8 Apr 2012

How to choose a new camera body - my approach taken several years ago

I am up to change my primary camera body. What I have chosen and how I'll describe later. But first let me make a short retrospective of my selection process I did 6 years ago, when I decided to take the photography more seriously. Since my decision-taking process worked out quite good, I'd like to share it.

In 2006 I had some (somewhat limited) experience with digital photography. We had the point-and-shot camera from Canon. Good enough to discover the advantages of the digital photography. On the other hand we (my wife and myself) took our 'quality' photos with the analogue SLR from Canon - EOS 300.
The possibilities (and eventually the quality of photos) offered by the SLR camera were much broader comparing to the point-and-shot digital one. On the other hand I was not living under the rock and realized that the time of analogue (film) photography was coming to its end.

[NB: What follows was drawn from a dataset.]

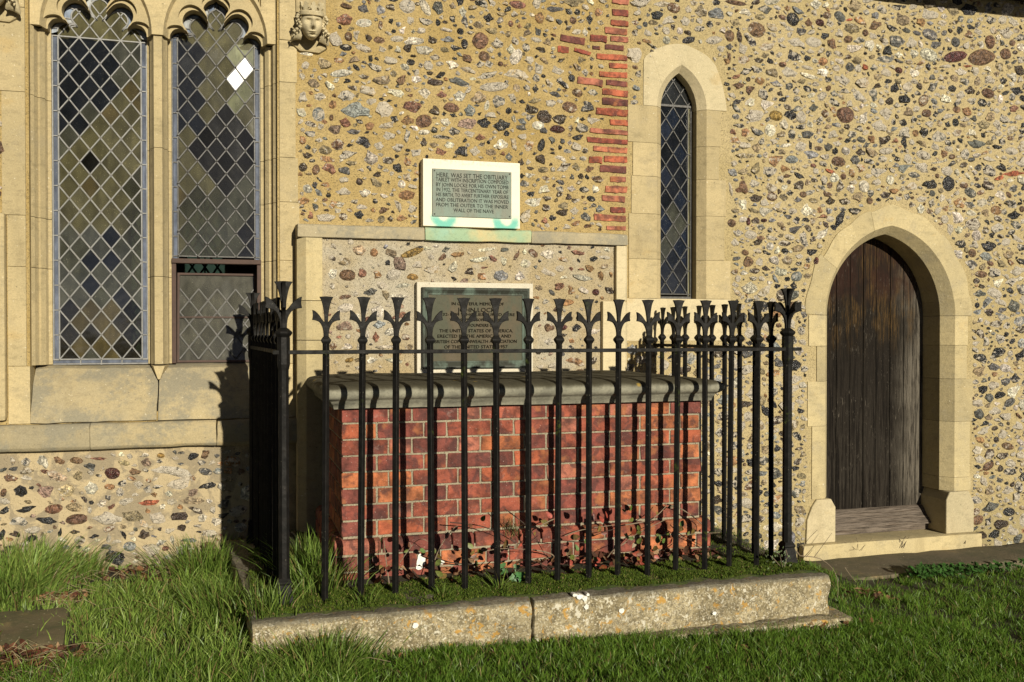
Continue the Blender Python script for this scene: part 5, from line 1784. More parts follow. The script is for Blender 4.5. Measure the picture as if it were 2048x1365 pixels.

So my next camera would be a Digital Single Lens Reflex camera. Then the decision process could start towards a specific model.
The factors that I took into account from the very beginning were:

  • The budget (of course)
  • The flexibility of the set. Six years ago I had no idea how my photography will evolve. So to be on a safe side I decided to look for something universal, yet adaptable to my (likely) changing requirements.
  • The extendibility of the set. When you start you realize after some readings and talks that technique being universally good rather doesn't exist. So you need to have possibilities of extending your basic set with some extra's (like lenses) that would make your gear more powerful over time.
  • The durability of the set (or rather the stability of the hardware ecosystem). When you spend quite some money on the set and decide to have an option of extending it over time you need to consider the camera manufacturers that are established players with the clear focus on their roadmap with respect to the photography.
The above four are quite generic criteria that can be applied to pretty each tangible, extendible system. Those four criteria helped me to make at least a 'short list' of the brands. I came to either Canon or Nikon gear. Remember, we are talking about 2006: Sony was starting with the digital photography, Olympus was not there (as far as I can remember), others didn't seem to have a stable portfolio.
Then reading of multiple pages of specifications started with a lot of tables putting the parameters next to each other, looking for the 'perfect' gear. Guess what? It didn't work  so well. The 'perfect' didn't exist.
If one camera had one important option (say Super option 1), the other one lacked it. For the other option (Super option 2) it was exactly the opposite.
I needed to revise my process and challenge my engineering mind to stop this 'specification madness'.
What has worked for me was the following additional criteria:
  • How does the camera feels? By comparing them one by one in a photo store I was able to decide almost instantly. Nikon was laying in my hands much better than Canon, I felt more comfortable with this gear.
  • How much help can I find about my gear? In 2006 I have discovered a very nice community of photographers called Nikonians. With a lot of information, reviews, comments, and very good sphere. I couldn't find anything similar for Canon users at this time.
Then things started to become easier. The only limitation was the budget. So finally I have chosen to start with Nikon D80 and Nikkor 18-200, 3.5-5.6 VR II lens. And had a lot of pleasure taking some good (and many bad :)) pictures. Later I extended the set with a Speedlight from Nikon (SB-600) and discovered the off-the-camera flash techniques (and the i-TTL system). So SB-900 was to follow (remember the extendibility criteria? Nikon D80 turned to be a perfectly extendible body). Later more lenses came (Tokina 11-16 mm, Nikkor 50 1.4). The journey continued. Six years later I am up to a newer gear, but I never regret my initial choices.